Russian commandos captured the Chechen president's military chief of staff in a special operation and brought him to Moscow for questioning, officials said Friday.

Russian commandos captured the Chechen president's military chief of staff in a special operation and brought him to Moscow for questioning, officials said Friday.

Apti Batalov, a brigadier general in the rebel army and Chechen President Aslan Maskhadov's chief of staff, was seized by a special squad of Federal Security Service troops in the town of Shali on Thursday, an agency spokesman said.

He was brought to Moscow and jailed in Lefortovo prison, where he will be questioned over his role in the Chechen war, said the spokesman, who declined to be named. There was no independent confirmation of the Russian claim.

Groups of rebels in southern Chechnya continued to stage hit-and-run attacks on Russian positions. Four Russian checkpoints were fired at during the past 24 hours, the military command said Friday.

Russian warplanes continued to bomb and strafe rebel bases in the Vedeno and Argun gorges in the southern mountains and near the towns of Nozhai-Yurt and Urus Martan, the military command said. It said Russian jet fighters and bombers flew 39 combat missions since Thursday.

Russia on Thursday gave new indications that it is seeking a political way out of the Chechen war. Foreign Minister Igor Ivanov said the Kremlin was conducting a direct dialogue with unidentified Chechens and predicted that it would "lead to concrete results."

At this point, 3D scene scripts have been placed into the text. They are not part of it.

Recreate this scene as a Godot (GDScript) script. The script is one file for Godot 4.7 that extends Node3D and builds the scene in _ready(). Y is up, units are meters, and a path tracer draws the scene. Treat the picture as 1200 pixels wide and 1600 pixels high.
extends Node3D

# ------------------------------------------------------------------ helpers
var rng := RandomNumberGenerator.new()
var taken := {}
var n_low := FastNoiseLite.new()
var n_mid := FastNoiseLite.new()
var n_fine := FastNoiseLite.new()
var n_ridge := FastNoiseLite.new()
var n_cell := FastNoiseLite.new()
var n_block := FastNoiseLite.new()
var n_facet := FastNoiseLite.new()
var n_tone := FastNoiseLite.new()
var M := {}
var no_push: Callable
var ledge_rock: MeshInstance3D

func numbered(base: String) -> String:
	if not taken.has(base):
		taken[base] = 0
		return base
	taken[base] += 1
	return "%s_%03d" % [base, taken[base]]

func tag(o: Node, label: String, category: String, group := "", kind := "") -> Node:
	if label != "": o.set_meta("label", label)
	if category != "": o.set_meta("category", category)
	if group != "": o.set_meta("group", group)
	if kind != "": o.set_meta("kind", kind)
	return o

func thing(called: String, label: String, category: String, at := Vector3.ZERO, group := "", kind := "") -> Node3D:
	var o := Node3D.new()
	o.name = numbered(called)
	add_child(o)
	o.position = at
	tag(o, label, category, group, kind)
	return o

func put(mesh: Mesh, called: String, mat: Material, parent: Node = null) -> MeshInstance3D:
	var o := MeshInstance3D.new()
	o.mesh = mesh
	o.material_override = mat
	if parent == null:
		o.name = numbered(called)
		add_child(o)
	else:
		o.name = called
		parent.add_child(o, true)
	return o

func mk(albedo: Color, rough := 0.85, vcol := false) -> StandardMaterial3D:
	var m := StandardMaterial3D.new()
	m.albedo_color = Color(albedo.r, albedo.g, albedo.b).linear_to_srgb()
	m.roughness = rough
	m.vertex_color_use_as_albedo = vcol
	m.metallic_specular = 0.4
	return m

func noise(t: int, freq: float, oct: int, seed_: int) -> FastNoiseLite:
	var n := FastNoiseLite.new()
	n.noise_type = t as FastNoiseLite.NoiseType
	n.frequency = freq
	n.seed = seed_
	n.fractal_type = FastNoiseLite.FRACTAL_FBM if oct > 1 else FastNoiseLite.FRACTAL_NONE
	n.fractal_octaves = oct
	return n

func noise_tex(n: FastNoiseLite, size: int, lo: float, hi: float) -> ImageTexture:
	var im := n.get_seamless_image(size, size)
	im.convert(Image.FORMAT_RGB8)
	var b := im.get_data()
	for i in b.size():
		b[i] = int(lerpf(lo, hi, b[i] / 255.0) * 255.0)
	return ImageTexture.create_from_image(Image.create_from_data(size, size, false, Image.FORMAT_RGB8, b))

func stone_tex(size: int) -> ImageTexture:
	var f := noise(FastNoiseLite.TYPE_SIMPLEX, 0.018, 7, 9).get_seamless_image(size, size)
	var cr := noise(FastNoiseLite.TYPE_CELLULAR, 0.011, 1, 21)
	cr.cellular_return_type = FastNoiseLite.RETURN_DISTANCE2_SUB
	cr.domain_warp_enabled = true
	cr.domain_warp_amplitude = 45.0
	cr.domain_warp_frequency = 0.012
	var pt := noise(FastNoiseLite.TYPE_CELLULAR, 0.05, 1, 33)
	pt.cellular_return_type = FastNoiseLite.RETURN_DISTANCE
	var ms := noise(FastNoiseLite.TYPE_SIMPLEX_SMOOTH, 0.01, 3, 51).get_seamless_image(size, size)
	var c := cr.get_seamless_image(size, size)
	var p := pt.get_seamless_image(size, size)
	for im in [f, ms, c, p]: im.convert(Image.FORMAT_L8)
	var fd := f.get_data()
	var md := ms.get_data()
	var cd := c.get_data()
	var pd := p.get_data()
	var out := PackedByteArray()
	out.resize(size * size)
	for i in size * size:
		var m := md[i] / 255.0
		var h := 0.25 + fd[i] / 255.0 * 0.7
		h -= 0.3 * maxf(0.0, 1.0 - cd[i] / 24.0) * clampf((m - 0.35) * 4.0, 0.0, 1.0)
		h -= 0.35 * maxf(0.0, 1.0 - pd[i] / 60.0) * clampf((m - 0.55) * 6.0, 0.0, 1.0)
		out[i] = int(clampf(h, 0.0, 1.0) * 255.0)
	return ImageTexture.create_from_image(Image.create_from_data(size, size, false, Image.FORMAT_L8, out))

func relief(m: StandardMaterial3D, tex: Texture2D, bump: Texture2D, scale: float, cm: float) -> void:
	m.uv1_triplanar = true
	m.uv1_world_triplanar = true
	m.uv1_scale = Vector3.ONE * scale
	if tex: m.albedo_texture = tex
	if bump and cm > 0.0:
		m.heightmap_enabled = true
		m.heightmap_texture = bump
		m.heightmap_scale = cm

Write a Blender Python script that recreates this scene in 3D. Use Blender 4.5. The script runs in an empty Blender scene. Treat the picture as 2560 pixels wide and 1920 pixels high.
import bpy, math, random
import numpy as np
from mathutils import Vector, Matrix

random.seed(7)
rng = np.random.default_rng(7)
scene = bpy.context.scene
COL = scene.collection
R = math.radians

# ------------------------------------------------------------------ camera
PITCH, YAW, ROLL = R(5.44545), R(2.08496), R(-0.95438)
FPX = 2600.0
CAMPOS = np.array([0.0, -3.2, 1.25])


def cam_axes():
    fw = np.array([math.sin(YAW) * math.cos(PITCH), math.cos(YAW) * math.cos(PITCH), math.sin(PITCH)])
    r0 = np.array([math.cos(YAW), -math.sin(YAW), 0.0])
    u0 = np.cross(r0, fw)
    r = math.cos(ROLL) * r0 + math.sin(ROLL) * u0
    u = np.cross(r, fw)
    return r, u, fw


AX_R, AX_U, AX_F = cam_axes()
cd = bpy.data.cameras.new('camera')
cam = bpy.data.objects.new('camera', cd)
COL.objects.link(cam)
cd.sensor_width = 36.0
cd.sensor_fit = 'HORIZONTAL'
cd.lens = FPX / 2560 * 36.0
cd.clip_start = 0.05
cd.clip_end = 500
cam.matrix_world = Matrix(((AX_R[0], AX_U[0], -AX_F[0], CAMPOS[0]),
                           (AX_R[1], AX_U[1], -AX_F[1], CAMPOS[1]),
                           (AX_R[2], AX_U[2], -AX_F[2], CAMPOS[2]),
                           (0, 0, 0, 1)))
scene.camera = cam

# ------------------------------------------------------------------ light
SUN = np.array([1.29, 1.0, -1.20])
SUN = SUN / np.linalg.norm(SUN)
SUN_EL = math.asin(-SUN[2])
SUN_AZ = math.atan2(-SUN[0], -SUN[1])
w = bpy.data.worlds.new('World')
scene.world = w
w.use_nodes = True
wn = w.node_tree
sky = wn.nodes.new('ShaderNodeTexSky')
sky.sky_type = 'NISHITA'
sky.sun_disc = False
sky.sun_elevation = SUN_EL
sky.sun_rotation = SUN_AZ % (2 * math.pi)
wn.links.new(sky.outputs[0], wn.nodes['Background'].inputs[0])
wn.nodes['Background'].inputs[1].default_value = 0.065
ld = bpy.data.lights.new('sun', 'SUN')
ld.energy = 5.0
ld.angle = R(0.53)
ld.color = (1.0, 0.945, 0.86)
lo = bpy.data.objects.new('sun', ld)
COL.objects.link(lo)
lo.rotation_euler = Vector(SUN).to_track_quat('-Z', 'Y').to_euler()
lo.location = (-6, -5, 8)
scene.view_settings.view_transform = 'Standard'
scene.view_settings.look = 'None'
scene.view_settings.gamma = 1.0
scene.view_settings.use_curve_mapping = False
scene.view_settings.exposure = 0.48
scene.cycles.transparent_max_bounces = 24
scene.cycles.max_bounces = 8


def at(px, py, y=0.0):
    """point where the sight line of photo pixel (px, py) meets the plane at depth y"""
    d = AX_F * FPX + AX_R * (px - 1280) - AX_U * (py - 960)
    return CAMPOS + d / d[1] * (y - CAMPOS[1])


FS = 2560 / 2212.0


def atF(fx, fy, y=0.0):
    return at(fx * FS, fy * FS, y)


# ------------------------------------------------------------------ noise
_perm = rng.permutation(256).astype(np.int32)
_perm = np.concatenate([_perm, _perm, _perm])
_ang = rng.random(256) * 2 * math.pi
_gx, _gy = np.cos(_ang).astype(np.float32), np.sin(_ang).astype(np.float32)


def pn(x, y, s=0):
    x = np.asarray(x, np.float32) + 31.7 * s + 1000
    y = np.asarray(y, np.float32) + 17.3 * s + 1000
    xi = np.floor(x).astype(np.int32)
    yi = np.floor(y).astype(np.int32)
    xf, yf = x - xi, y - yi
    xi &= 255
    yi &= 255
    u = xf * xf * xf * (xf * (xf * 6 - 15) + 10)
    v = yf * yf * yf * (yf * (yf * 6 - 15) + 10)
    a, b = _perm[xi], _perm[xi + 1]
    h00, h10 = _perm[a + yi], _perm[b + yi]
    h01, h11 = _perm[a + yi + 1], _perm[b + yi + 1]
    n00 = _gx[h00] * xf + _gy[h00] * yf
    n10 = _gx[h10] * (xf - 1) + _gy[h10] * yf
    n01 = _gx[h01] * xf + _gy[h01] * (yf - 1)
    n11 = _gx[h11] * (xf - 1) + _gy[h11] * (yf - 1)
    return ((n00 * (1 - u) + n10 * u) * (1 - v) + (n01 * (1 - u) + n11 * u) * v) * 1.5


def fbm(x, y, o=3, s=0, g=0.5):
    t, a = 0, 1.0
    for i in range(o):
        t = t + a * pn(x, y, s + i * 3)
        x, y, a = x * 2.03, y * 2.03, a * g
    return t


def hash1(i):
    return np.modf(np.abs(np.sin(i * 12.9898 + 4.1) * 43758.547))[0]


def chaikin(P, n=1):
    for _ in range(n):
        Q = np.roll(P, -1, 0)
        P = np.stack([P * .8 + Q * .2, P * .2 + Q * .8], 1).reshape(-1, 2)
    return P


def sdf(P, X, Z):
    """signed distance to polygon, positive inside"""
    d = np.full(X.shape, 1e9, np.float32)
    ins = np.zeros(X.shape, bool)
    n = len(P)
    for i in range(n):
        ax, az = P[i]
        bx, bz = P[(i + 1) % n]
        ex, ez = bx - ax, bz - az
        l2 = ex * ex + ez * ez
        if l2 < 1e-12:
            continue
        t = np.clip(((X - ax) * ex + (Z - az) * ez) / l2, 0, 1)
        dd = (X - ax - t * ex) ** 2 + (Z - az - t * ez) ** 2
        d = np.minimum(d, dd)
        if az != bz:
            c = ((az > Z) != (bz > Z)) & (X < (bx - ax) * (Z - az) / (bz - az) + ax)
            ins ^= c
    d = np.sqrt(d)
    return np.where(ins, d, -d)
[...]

Ivanov did not elaborate except to say talks had been going on for some time.

Russia in recent weeks has made several statements indicating new efforts to find a solution. Among them was the statement by Sergei Yastrzhembsky, the Kremlin's Chechnya spokesman, that Maskhadov could qualify for amnesty even though he has been charged with abetting armed rebellion.

Moscow sees Maskhadov as a relative moderate and could be seeking to drive a wedge between him and Chechen warlords.

Russian ground troops entered Chechnya in September, after militants based there invaded the neighboring republic of Dagestan. After seizing about two-thirds of Chechnya in steady advances across the republic's flatlands, Russia's offensive has bogged down in the mountains.

There has been a lull in fighting in recent days, with Russia apparently unwilling to risk the bloodshed of a full drive into the mountains.

Austrian Foreign Minister Benita Ferrero-Waldner, the chairwoman of the Organization for Security and Cooperation in Europe, was to travel to Chechnya on Friday. The OSCE is among the international organizations expressing concern over wide allegations of human-rights abuses by Russian troops in Chechnya.

Russia has denied allegations that its forces executed civilians and tortured detainees. But President Vladimir Putin, who met Ferrero-Waldner on Thursday, issued a statement saying that rights violations were being thoroughly investigated.